05/23/2012 3:39PM

New York fires back at Thoroughbred Retirement Foundation


In its latest legal salvo against the Thoroughbred Retirement Foundation, the office of New York attorney general Eric Schneiderman on Tuesday filed new documents, including affidavits from current and former TRF employees, to support its allegations that the nation’s largest racehorse retirement charity neglected horses in its care.

The filings in New York’s state Supreme Court were part of Schneiderman’s memorandum of law opposing a TRF motion to dismiss the case. They represent some of the most detailed allegations to date since the TRF first came under fire in March 2011, when the New York Times published an article that prompted the attorney general’s year-long investigation of the Saratoga Springs-based charity. Schneiderman filed suit to remove the TRF’s board of directors earlier this month.

Among the affidavits are statements from Anne Lear, who manages TRF satellite facility Shaffer Farm in Virginia and said: “It is clear to me that horses under TRF’s care at certain other satellite facilities are not being adequately nourished or properly cared for. It appears evident that when the condition of certain horses at other TRF farms becomes dire, TRF transfers them to my farm, which I am proud to say is where their condition can be improved and they can be well taken care of.”

Lear and former TRF herd manager Julie Walawender, in a separate statement, also allege that the TRF delayed eight months in removing horses from the Detweiler Farm in Kentucky. In her affidavit, the veterinarian Stacy Huntington, who examined the facility for the TRF in March 2011, said she found three horses with Henneke body score ratings of 2.5 or lower, a rating that puts them between “thin” and “very thin.”

Diana Pikulski, the TRF’s director of external affairs, said Wednesday that Huntington initially advised TRF that Detweiler Farm would be sufficiently able to care for horses under closer supervision and that it did so under supervision by TRF employee Sara Davenport.
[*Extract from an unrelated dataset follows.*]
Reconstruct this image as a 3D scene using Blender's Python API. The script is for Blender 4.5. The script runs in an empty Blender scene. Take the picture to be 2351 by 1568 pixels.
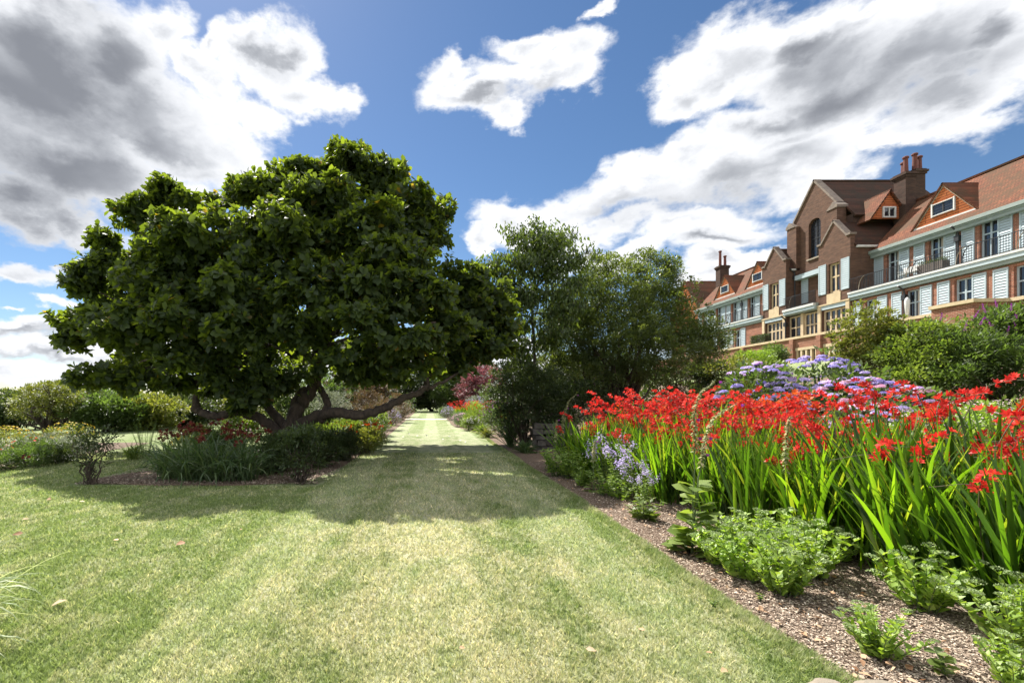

The horses ultimately were relocated, Pikulski said, when Davenport became dissatisfied on one of her regular farm visits with the condition of “a small group” in that herd.

“People will testify, and that’s when the truth will come out,” said Pikulski said of the litigation.

Schneiderman’s memorandum also dismisses an earlier TRF filing of general veterinary reports from 19 satellite facilities. “These reports, and their seeming unanimity, are not creditable,” the attorney general’s memorandum said. “They are proffered by farms financially beholden to TRF,” the filing noted.

Tuesday’s filing also included an affidavit from Suzanne Peugeot, who adopted one of her family’s horses, 28-year-old Apres Coup, when the horse’s condition allegedly deteriorated at the TRF’s Wallkill, N.Y., facility, to a Henneke rating of 1, or “poor.” At a new facility, Peugeot stated, the mare had rebounded three months later to a 3.5 rating, or between “thin” and “moderately thin.”

TRF attorney Barry Ostrager, who also is president of the New York Thoroughbred Breeders, disputed the attorney general’s allegations in a statement issued Wednesday afternoon.

Ostrager called the prosecution of the case “an astonishing misallocation of scarce state resources because (a) the evidence shows that substantial numbers of horses in the TRF herd are out living the normal life expectancy of thoroughbred horses by a decade which is proof positive that the TRF herd is receiving proper care as two dozen veterinarian statements attest; (b) although the TRF disputes that there as many as a handful of horses about which there is anecdotal evidence of mistreatment, there are 1,100 other horses in the herd that have been saved by the TRF from slaughter or neglect; and (c) there is simply no precedent for removing honest directors of a charitable organization that have contributed hundreds of thousands of dollars of their own money and thousands of hours of their time toward a worthwhile charitable endeavor. I would have thought that the AG’s office would have better things to do with its time than persecute this nationally respected charity.”